By then, Buckley had already been dead for a few years. His accidental drowning in 1997 had transformed the 30-year-old performer from a respected but commercially marginal major-label artist into a cult icon and a figure of tragic romance — less grim than many rock casualties, but still devastating for all the music he didn’t end up making.
Buckley’s long shadow relative to his small body of work — one proper album (1994’s “Grace”), a few live recordings and some outtakes from what would have been his sophomore release — is the subject of “It’s Never Over, Jeff Buckley,” a reverent new documentary streaming on HBO Max.

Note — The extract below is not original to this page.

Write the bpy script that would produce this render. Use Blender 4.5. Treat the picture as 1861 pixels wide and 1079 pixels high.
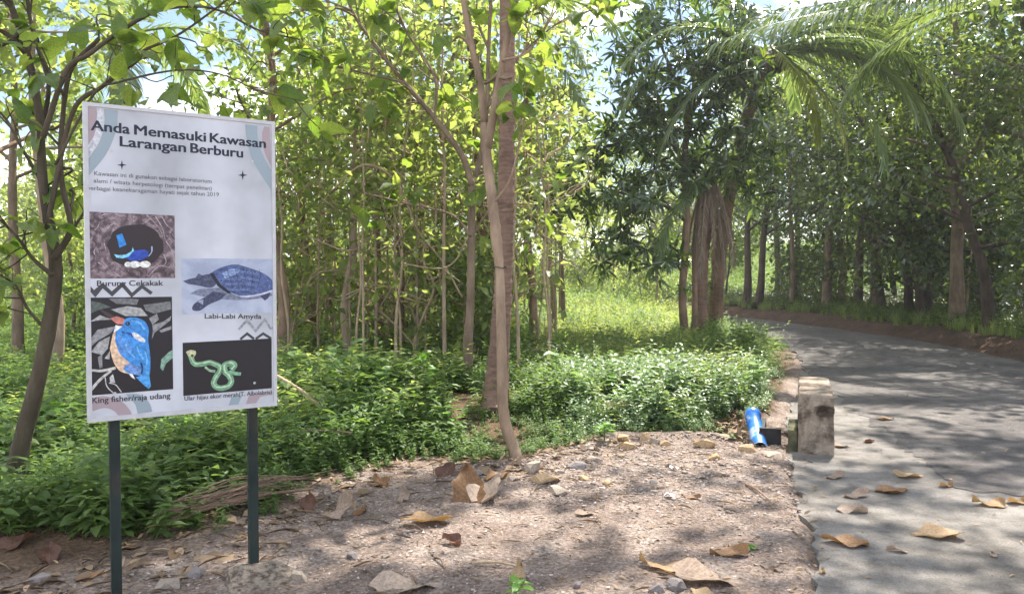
import bpy, math, random
import numpy as np
from mathutils import Vector, Matrix
S = bpy.context.scene
for o in list(bpy.data.objects): bpy.data.objects.remove(o)
COL = S.collection
RNG = np.random.default_rng(7); random.seed(7)
R = math.radians
# ------------------------------------------------------------------ camera
FPX, PITCH, CAMZ = 1450.0, 1.64, 1.5
cam_data = bpy.data.cameras.new('camera'); cam = bpy.data.objects.new('camera', cam_data); COL.objects.link(cam)
cam_data.sensor_width = 36; cam_data.lens = FPX/1861*36; cam_data.clip_start = .05; cam_data.clip_end = 3000
cam.location = (0, 0, CAMZ); cam.rotation_euler = (R(90-PITCH), 0, 0); S.camera = cam
# ------------------------------------------------------------------ world, sun, exposure
SUN_EL, SUN_AZ = R(58), R(28)          # azimuth measured from +Y towards +X
w = bpy.data.worlds.new('World'); S.world = w; w.use_nodes = True
nt = w.node_tree; nt.nodes.clear()
out = nt.nodes.new('ShaderNodeOutputWorld'); bg = nt.nodes.new('ShaderNodeBackground'); bg.inputs[1].default_value = .08
sky = nt.nodes.new('ShaderNodeTexSky'); sky.sky_type = 'NISHITA'; sky.sun_disc = False
sky.sun_elevation = SUN_EL; sky.sun_rotation = SUN_AZ; sky.air_density = 1.0; sky.dust_density = .6; sky.ozone_density = 1.5
tc = nt.nodes.new('ShaderNodeTexCoord'); mp = nt.nodes.new('ShaderNodeMapping'); mp.inputs['Scale'].default_value = (1, 1, 1.8)
nz = nt.nodes.new('ShaderNodeTexNoise'); nz.inputs['Scale'].default_value = 2.6; nz.inputs['Detail'].default_value = 7; nz.inputs['Roughness'].default_value = .55
rp = nt.nodes.new('ShaderNodeValToRGB'); rp.color_ramp.elements[0].position = .50; rp.color_ramp.elements[1].position = .62
mx = nt.nodes.new('ShaderNodeMix'); mx.data_type = 'RGBA'; mx.inputs[7].default_value = (23, 23.4, 24.4, 1)
L = nt.links.new
L(tc.outputs['Generated'], mp.inputs[0]); L(mp.outputs[0], nz.inputs['Vector']); L(nz.outputs[0], rp.inputs[0])
L(rp.outputs[0], mx.inputs[0]); L(sky.outputs[0], mx.inputs[6]); L(mx.outputs[2], bg.inputs[0]); L(bg.outputs[0], out.inputs[0])
sd = bpy.data.lights.new('sun', 'SUN'); sun = bpy.data.objects.new('sun', sd); COL.objects.link(sun)
sd.energy = 5.0; sd.angle = R(.8); sd.color = (1, .94, .84)
SUNV = Vector((math.sin(SUN_AZ)*math.cos(SUN_EL), math.cos(SUN_AZ)*math.cos(SUN_EL), math.sin(SUN_EL)))
sun.rotation_euler = (-SUNV).to_track_quat('-Z', 'Y').to_euler(); sun.location = SUNV*60
S.view_settings.view_transform = 'Standard'; S.view_settings.look = 'None'; S.view_settings.gamma = 1
S.view_settings.use_curve_mapping = False; S.view_settings.exposure = 1.4
S.render.engine = 'CYCLES'
S.cycles.max_bounces = 6; S.cycles.diffuse_bounces = 3; S.cycles.use_adaptive_sampling = True; S.cycles.adaptive_threshold = .03; S.cycles.volume_bounces = 0; S.cycles.glossy_bounces = 2; S.cycles.transmission_bounces = 5; S.cycles.transparent_max_bounces = 4
S.cycles.sample_clamp_indirect = 6
# ------------------------------------------------------------------ pixel helpers (photograph 1861 x 1079)
cp, sp = math.cos(R(PITCH)), math.sin(R(PITCH))
def ray(px, py):
    a, b = (px-930.5)/FPX, -(py-539.5)/FPX
    return Vector((a, cp+sp*b, -sp+cp*b))
def G(px, py, z=0.):
    d = ray(px, py); return Vector((0, 0, CAMZ)) + d*((z-CAMZ)/d.z)
def A(px, py, Y):
    d = ray(px, py); return Vector((0, 0, CAMZ)) + d*(Y/d.y)
# ------------------------------------------------------------------ object helpers
def tag(o, label=None, cat=None, group=None, kind=None):
    if label: o['label'] = label
    if cat: o['category'] = cat
    if group: o['group'] = group
    if kind: o['kind'] = kind
    return o
def empty(name, loc, rz=0., label=None, cat=None, group=None):
    o = bpy.data.objects.new(name, None); o.location = loc; o.rotation_euler.z = rz; o.empty_display_size = .2
    COL.objects.link(o); return tag(o, label, cat, group)
def link(name, me, parent=None, mat=None):
    if mat is not None and len(me.materials) == 0: me.materials.append(mat)
    o = bpy.data.objects.new(name, me); COL.objects.link(o)
    if parent is not None: o.parent = parent
    return o
def mesh(name, v, f, mat=None, smooth=False, uv=None):
    me = bpy.data.meshes.new(name); me.from_pydata([tuple(p) for p in v], [], f)
    if mat is not None: me.materials.append(mat)
    if smooth: me.polygons.foreach_set('use_smooth', [True]*len(me.polygons))
    if uv is not None:
        l = me.uv_layers.new(name='UVMap'); idx = np.empty(len(me.loops), np.int32); me.loops.foreach_get('vertex_index', idx)
        l.data.foreach_set('uv', np.asarray(uv, np.float32)[idx].ravel())
    me.update(); return me
def tri_mesh(name, v, t, mat=None, tint=None, smooth=False):
    """numpy verts (N,3), triangles (M,3), per-vertex tint"""
    me = bpy.data.meshes.new(name); v = np.asarray(v, np.float32); t = np.asarray(t, np.int32)
    me.vertices.add(len(v)); me.vertices.foreach_set('co', v.ravel())
    me.loops.add(t.size); me.loops.foreach_set('vertex_index', t.ravel())
    me.polygons.add(len(t)); me.polygons.foreach_set('loop_start', np.arange(0, t.size, 3, dtype=np.int32))
    if smooth: me.polygons.foreach_set('use_smooth', np.ones(len(t), bool))
    if tint is not None:
        a = me.attributes.new('tint', 'FLOAT', 'POINT'); a.data.foreach_set('value', np.asarray(tint, np.float32))
    if mat is not None: me.materials.append(mat)
    me.update(calc_edges=True); return me
def copy_tree(o, parent=None):
    c = o.copy(); COL.objects.link(c); c.parent = parent
    for ch in list(o.children): copy_tree(ch, c)
    return c
def tube(pts, rad, n=8, wob=0., cap=True, rng=RNG):
    """tapered tube through a polyline: verts, faces"""
    pts = [Vector(p) for p in pts]; v, f = [], []
    up = Vector((.31, .87, .1)).normalized(); prev = None
    for i, p in enumerate(pts):
        t = (pts[min(i+1, len(pts)-1)]-pts[max(i-1, 0)]).normalized()
        a = (up - t*up.dot(t)); a = a.normalized() if a.length > 1e-4 else t.orthogonal().normalized()
        b = t.cross(a); r = rad[i] if hasattr(rad, '__len__') else rad
        for k in range(n):
            q = 2*math.pi*k/n; rr = r*(1+wob*float(rng.uniform(-1, 1)))
            v.append(p + a*math.cos(q)*rr + b*math.sin(q)*rr)
    for i in range(len(pts)-1):
        for k in range(n):
            f.append((i*n+k, i*n+(k+1) % n, (i+1)*n+(k+1) % n, (i+1)*n+k))
    if cap: f.append(tuple(range(n))[::-1]); f.append(tuple((len(pts)-1)*n+k for k in range(n)))
    return v, f
def spline(pts, m=6):
    """Catmull-Rom through points of any dimension"""
    P = [np.array(p, float) for p in pts]; P = [2*P[0]-P[1]] + P + [2*P[-1]-P[-2]]; o = []
    for i in range(1, len(P)-2):
        for k in range(m):
            t = k/m
            o.append(.5*((2*P[i]) + (-P[i-1]+P[i+1])*t + (2*P[i-1]-5*P[i]+4*P[i+1]-P[i+2])*t*t + (-P[i-1]+3*P[i]-3*P[i+1]+P[i+2])*t**3))
    o.append(P[-2]); return o
def merge(parts):
    V, F = [], []
    for v, f in parts:
        o = len(V); V += list(v); F += [tuple(i+o for i in q) for q in f]
    return V, F
def box(x0, x1, y0, y1, z0, z1):
    v = [(x, y, z) for z in (z0, z1) for y in (y0, y1) for x in (x0, x1)]
    return v, [(0, 2, 3, 1), (4, 5, 7, 6), (0, 1, 5, 4), (2, 6, 7, 3), (0, 4, 6, 2), (1, 3, 7, 5)]
# ------------------------------------------------------------------ leaf cloud
LEAF_D = (np.array([[0, 0, 0], [.45, -.5, .09], [1, 0, -.12], [.45, .5, .09]]), np.array([[0, 2, 1], [0, 3, 2]]))
LEAF_O = (np.array([[0, 0, 0], [.3, -.5, .05], [.3, 0, 0], [.3, .5, .05], [.68, -.36, .0], [.68, 0, -.05], [.68, .36, 0], [1, 0, -.16]]),
          np.array([[0, 2, 1], [0, 3, 2], [1, 2, 5], [1, 5, 4], [2, 3, 6], [2, 6, 5], [4, 5, 7], [5, 6, 7]]))
def unit(a): return a/np.maximum(np.linalg.norm(a, axis=-1, keepdims=True), 1e-9)
def leaves(pos, dirv, nrm, ln, wd, tpl=LEAF_D, tint=None, rng=RNG):
    T, F = tpl; n = len(pos); d = unit(dirv); s = unit(np.cross(nrm, d)); u = np.cross(d, s)
    ln = np.broadcast_to(ln, n)[:, None, None]; wd = np.broadcast_to(wd, n)[:, None, None]
    V = pos[:, None] + d[:, None]*T[None, :, :1]*ln + s[:, None]*T[None, :, 1:2]*wd + u[:, None]*T[None, :, 2:]*ln
    Fi = (F[None] + (np.arange(n)*len(T))[:, None, None]).reshape(-1, 3)
    ti = rng.random(n) if tint is None else tint
    return V.reshape(-1, 3), Fi, np.repeat(ti, len(T))
def join_np(parts):
    V, F, T, o = [], [], [], 0
    for v, f, t in parts:
        V.append(v); F.append(f+o); T.append(t); o += len(v)
    return np.concatenate(V), np.concatenate(F), np.concatenate(T)
def scatter(proto, pos, rot, sc, tints=None, rng=RNG):
    """place a prototype (verts, tris, tint) at many points as one joined array"""
    v, f, t = proto; n = len(pos); c, s = np.cos(rot), np.sin(rot); sc = np.asarray(sc)[:, None]
    x = (v[None, :, 0]*c[:, None]-v[None, :, 1]*s[:, None])*sc + pos[:, :1]
    y = (v[None, :, 0]*s[:, None]+v[None, :, 1]*c[:, None])*sc + pos[:, 1:2]
    z = v[None, :, 2]*sc + pos[:, 2:]
    V = np.stack([x, y, z], -1).reshape(-1, 3)
    F = (f[None] + (np.arange(n)*len(v))[:, None, None]).reshape(-1, 3)
    off = np.zeros(n) if tints is None else tints
    return V, F, np.clip(t[None]+off[:, None], 0, 1).reshape(-1)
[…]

The film, directed by Amy Berg, explores why Buckley remains a singular figure in rock history, in part because of the ways he specifically didn’t fit into 1990s music culture. At a time when mainstream rock was heavy and repetitive, Buckley played the guitar intricately and sang in a heavenly, precise tenor with a stunning range.
In a culture saturated with irony, Buckley sang open-hearted anthems of longing and love, citing Edith Piaf and Judy Garland as influences just as often as Led Zeppelin and the Smiths. At a time when most rockers were obsessed with punk cred, Buckley was covering Nina Simone and Leonard Cohen, delivering a definitive rendition of “Hallelujah.”
But like all impactful rock figures from his era, Buckley had a conflicted relationship with the spotlight. In his case, it was understandable, because every time his name appeared in print, he was identified as the son of Tim Buckley, a prominent folk-rock singer from the late 1960s until his death in 1975, whom Jeff barely knew.
He was raised by his mother, Mary Guilbert, a key subject in the film and, crucially, the person who controls the rights to Buckley’s musical afterlife. Since “It’s Never Over” depended on her participation (she’s credited as a producer), it tends to suffer from the same lack of candor that characterizes most modern music documentaries and biopics.
This means it includes nothing that risks tarnishing the posthumous brand, and no mention of any romantic partner who wouldn’t be interviewed. (Give me a whole documentary about “All Flowers In Time Bend Towards the Sun,” a jaw-dropping duet he recorded while briefly involved with Elizabeth Fraser, from the U.K. dream-rock band Cocteau Twins.)
“It’s Never Over,” however, does make a compelling argument for the musical legacy of an artist whose creative life was sadly cut short. “Grace” has aged into a classic, and the voice that made Buckley such a sore thumb in the ‘90s has become immortal.
For instance, the film claims the members of Radiohead saw Buckley perform while making their second album, “The Bends,” and were so inspired that they went directly to the studio and finished “Fake Plastic Trees,” a song that established Thom Yorke as one of his era’s preeminent rock vocalists.
Less explicitly, Berg also crafts a portrayal of an artist in distress. Never a prolific songwriter, Buckley flailed creatively and suffered crippling self-doubt when trying to record a follow-up to “Grace,” and the erratic behavior in the final months of his life suggests there may have been more going on mentally than just a case of writer’s block.
Still, music from the aborted sessions for that album eventually appeared on the postmortem compilation “Sketches for My Sweetheart the Drunk,” despite Buckley’s wishes that the material never get released.
Had he lived to finish the record, he could have become a huge star or, just as easily, washed out of the industry, as so many talented people in his position end up doing. But most artists don’t sing like angels.